After an inauspicious start, I was able to join my teammates in the land of the living, conducting research. Malalamai village was a great place to begin my research career: a village of 400 people near another village of 400 people called Bonga. These two villages were the only locations where the language was spoken. Dying? Not in the least! Their language, Mala, was spoken in all domains around the village, with other languages were reserved for outsiders. One of those other languages, Tok Pisin, is the language of wider communication we were using to converse with them.
One of my research tasks was to collect a wordlist, their equivalents for 170 words like stone, sky, come, she, father, etc. A funny one: horn! No animals native to Madang have horns. We later revised the wordlist to avoid trouble words like this. These words from the residents of Malalamai were compared to words from Bonga and other surrounding villages in a process called lexicostatistics to ascertain how similar the language varieties were lexically. Answer: Malalamai and Bonga were almost identical to each other, but were very different from other varieties in the area. Conclusion: the Mala people would benefit from literature in their own language. They, like most language group in PNG, had none.
In 2020 I was in a fiberglass dinghy off the Mala coast on the way to another language group. Since our visit in 2011, the Mala had been invited to a workshop run nearby – I believe it was an Alphabet Development Workshop – but they had not attended. This was at least in part because they were in disagreement about what their language should be called. The Mala people remain without literature in their language.
Want to read the full survey report? It’s at A Sociolinguistic Survey of the Malalamai [mmt] Language Area (name since shortened to ‘Mala’). Let us know what you think!
We’d love to deep-dive into this topic over time, but let’s start simple: language survey = research into how people use languages.
If we were only studying languages, we’d be linguists. If we were only studying people, we’d be sociologists. Since it’s both, we’re sociolinguistic researchers.
There are 7000-ish languages around the world, 840-ish in Papua New Guinea (PNG). “-ish” indicates that there is much we don’t know about languages and the people that speak them globally!
We don’t research just to know more. We do applied research, desiring that those we study would benefit from language development. In PNG, many languages that people grow up speaking – “vernaculars” – are unwritten. Pause and think about that. Many times, an organization like ours is instrumental in developing literature and literacy.
Many PNGans who speak unwritten languages do have access to literature in other languages they speak. Most people in PNG are multilingual. Is this sounding complex yet? Determining what people do with languages, why they do it, and what kinds of development would actually help… our job as surveyors is somewhere in there.
It’s time for the website adventure. We’ve done www.facebook.com/CartersPNG for many years (and will continue to), have www.wycliffe.org/partner/CartersPNG, did a blogspot back in the day… none capture the adventure like we can here. [Pardon any website-novice idealism.] So: ready, set, go!

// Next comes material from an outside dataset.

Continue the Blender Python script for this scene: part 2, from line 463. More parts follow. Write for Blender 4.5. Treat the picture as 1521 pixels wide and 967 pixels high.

Tell us what you want to see here! PNG is the Land of the Unexpected, and there are a million stories from past and present to tell. We’d love to hear your requests and suggestions. We also welcome questions.
As for our goals: As surveyors (sociolinguistic researchers), we write reports, but we aren’t fully satisfied when readers are just informed. Our research is intended to be applied, acted upon – in the survey context, this means language communities being served as a result of our research into their needs.
Likewise, we’d love for you to act on what you see here by praying, becoming part of our team, or getting involved in a more direct way yourself! Jesus’ call to “Go!” is for all believers.
There’s other space for about us on this page, but by way of a brief intro: we’ve been in Papua New Guinea since 2010, mostly working in language survey, but adding crisis management in 2015 and communications in 2020. We are just starting our third furlough, planning to return to PNG in January 2022.
“Go and make disciples of all nations, baptizing them in the name of the Father and of the Son and of the Holy Spirit, and teaching them to obey everything I have commanded you. And surely I am with you always, to the very end of the age” (Mt 28:19-20).